Deuxième tome du très félin détective privé Blacksad, deuxième claque prise par Le Tigre. Exit la jungle urbaine de New-York des années 50 et bienvenue la guerre entre groupes ethniques. Plus prosaïquement, blancs vs. noirs. Un ouvrage de qualité, fort dommage que ça ne dépasse pas 60 pages, ça se lit définitivement trop vite.
Il était une fois…
Dans un quartier (Le Tigre ne sait où) un peu craignos, deux groupes s’affrontent : les « Arctics » contre les « Black Claws ». Notre héros John (le chat avec ses nombreuses vies) se voit charger de trouver la toute jeune Kayleigh, disparue depuis peu. En pleine guerre des gangs qui n’est pas sans rappeler les pires luttes raciales des États-Unis des années 60, Blacksad qui n’est accepté par aucun des groupes va lever quelques petits secrets bien glauques.
Critique de Blacksad : Artic-Nation
Le Tigre est rarement (pour ne pas dire jamais) déçu par les Blacksad, et encore une fois s’est régalé. L’enquête va au-delà de la petite métisse qui ne donne plus de nouvelles, avec des histoires de luttes politiques (à un niveau certes local) et antagonismes bien plus personnels. Un nouveau personnage (qui pointera le bout de son museau à plusieurs reprises dans d’autre tomes) fait son apparition, à savoir un journaliste espiègle et finaud fort attachant.
L’atmosphère, même dans un autre environnement, reste délicieusement désuète. Ça sent furieusement le roman (voire film) noir U.S. d’après-guerre, avec des protagonistes pittoresques à la profondeur éprouvée. Le héros certes, mais les intervenants dégagent tous quelque chose de dur, dramatique et cynique (à part le journaliste sans doute). Des gueules comme on n’en voit dans les films du type Mississippi Burning. Ce chapitre s’applique à l’ensemble des Blacksad d’ailleurs.

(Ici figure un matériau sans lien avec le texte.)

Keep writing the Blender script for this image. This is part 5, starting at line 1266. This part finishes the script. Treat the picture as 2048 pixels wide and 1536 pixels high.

Sur le dessin, encore un immense plaisir. Guarnido et son pote ont poussé encore plus loin d’association caractère / animal. Car les « Artic » (le nom fait référence au White power) sont représentés par des bêtes bien blanches, que ce soit une belle chienne, un ours ou un renard polaires. A l’inverse, le groupe d’en face a comme représentant des chevaux ou taureaux (les deux boss si me souviens bien), forcément noirs.
Si le très arbitraire Tigre ne met pas la meilleure note, c’est que contrairement au premier opus les ficelles m’ont semblé un peu grosses (cf. les différents thèmes). Certes abordés avec talent, mais rien qui soit d’une originalité renversante.
Thèmes abordés (du moins selon Le Tigre)
Les luttes entre ethnies. Pour ne pas dire raciales. Artic-Nation, c’est un groupe d’illuminés affirmant que les animaux blancs (la plupart étant polaires) sont éminemment supérieurs. Cagoules Ku Klux Klan style, symboles de partout, face à eux l’équivalent animalier des Black Panthers. Ségrégation dans les endroits publics (bars par exemple), dangereuses échauffourées, Blacksad est à la croisée des chemins. Chat noir au museau blanc, tous trouvent quelques chose à lui reprocher.
Les faux-semblants. Il appert (ce verbe se perd) que certains protagonistes ont une jolie façade que notre chat fait savamment voler en éclat. Dans l’humour, il y a le journaliste (une fouine, forcément) qui se nomme Weekly. Parce qu’il publierait, à un rythme de métronome, un article par semaine. C’est ce qu’il prétend en tout cas… [Attention SPOIL]. Quant au chef des Artic, il a de quoi être inquiet. Délicieux jeune homme, il a bien mal tourné, jusqu’à faire de terribles concessions. Au final, la raison de tout ce bordel est une sombre histoire de famille, avec des relents d’inceste assez troublants. [Fin SPOIL]
…à rapprocher de :
– Le premier tome (Quelque part entre les ombres) met très bien dans l’ambiance, le troisième est beau mais m’a semblé moins réussi (Âme rouge), et le quatrième est une pépite (L’Enfer, le silence). Le cinquième, une déception (Amarillo).
– Pour se donner une idée de la ségrégation, il y a l’édifiant Dans la peau d’un Noir, de Griffin.